The Nevada Department of Transportation (NDOT) would need to accelerate at least $899 million in Las Vegas freeway improvements if a new stadium opens by 2019 at either of the two sites under consideration by the dome’s developers, according to a report released Thursday by Gov. Brian Sandoval’s office.
The report shows much of the costs would be dedicated to projects that add high-occupancy vehicle (HOV) lanes.
In a document filed Monday with the Legislature, NDOT reported the stadium would have no fiscal impact on the agency.
Sandoval requested the study last month, saying he wanted to determine traffic impacts and the cost of road upgrades needed to support a $1.9 billion stadium. A 62-acre area northwest of Russell Road and Interstate 15 and the 140-acre Bali Hai Golf Club, between Interstate 15 and Las Vegas Boulevard, just south of Russell, are the two leading locations for the stadium.
CH2M was paid $150,000 to examine the traffic impacts that a 65,000-seat stadium—the proposed home of the NFL’s Oakland Raiders and the UNLV football team—would bring to the two resort corridor sites, according to NDOT.

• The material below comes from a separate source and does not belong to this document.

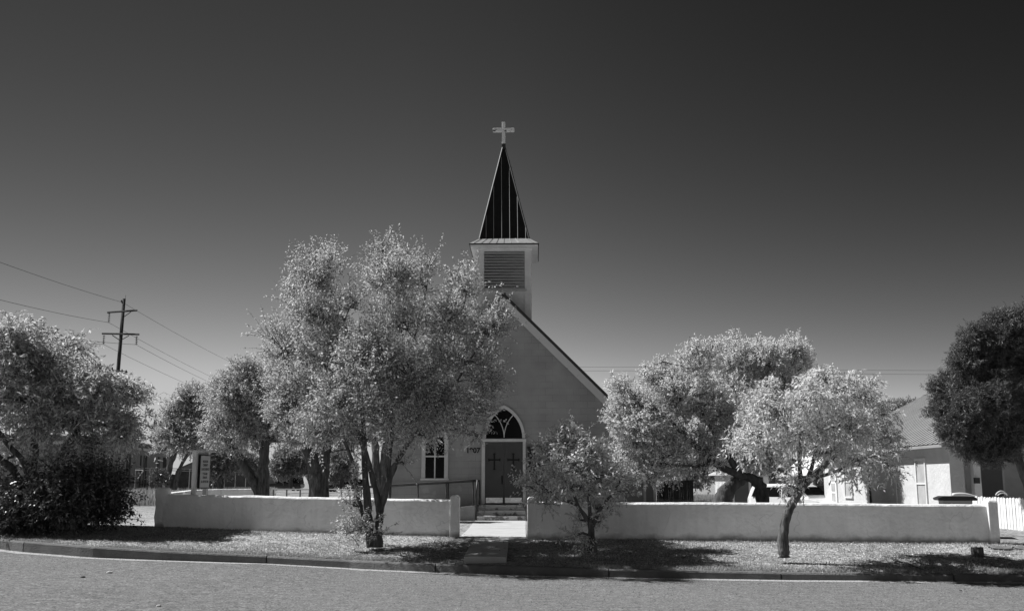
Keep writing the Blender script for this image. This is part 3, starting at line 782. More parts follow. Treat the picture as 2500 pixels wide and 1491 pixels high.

The company recommended adding one lane of traffic in each direction of Interstate 15 as well as adding carpool lanes between Tropicana Avenue and Blue Diamond Road for $274 million; building five direct-access ramps from the carpool lane to five exits along I-15, including Harmon and Hacienda avenues, for $400 million; rebuilding the Tropicana Avenue interchange at I-15 for $150 million; building carpool-lane ramps directly connecting I-15 and the 215 Beltway for $75 million.
The improvements are already planned for construction between 2020 and 2035, but they remain essentially unfunded.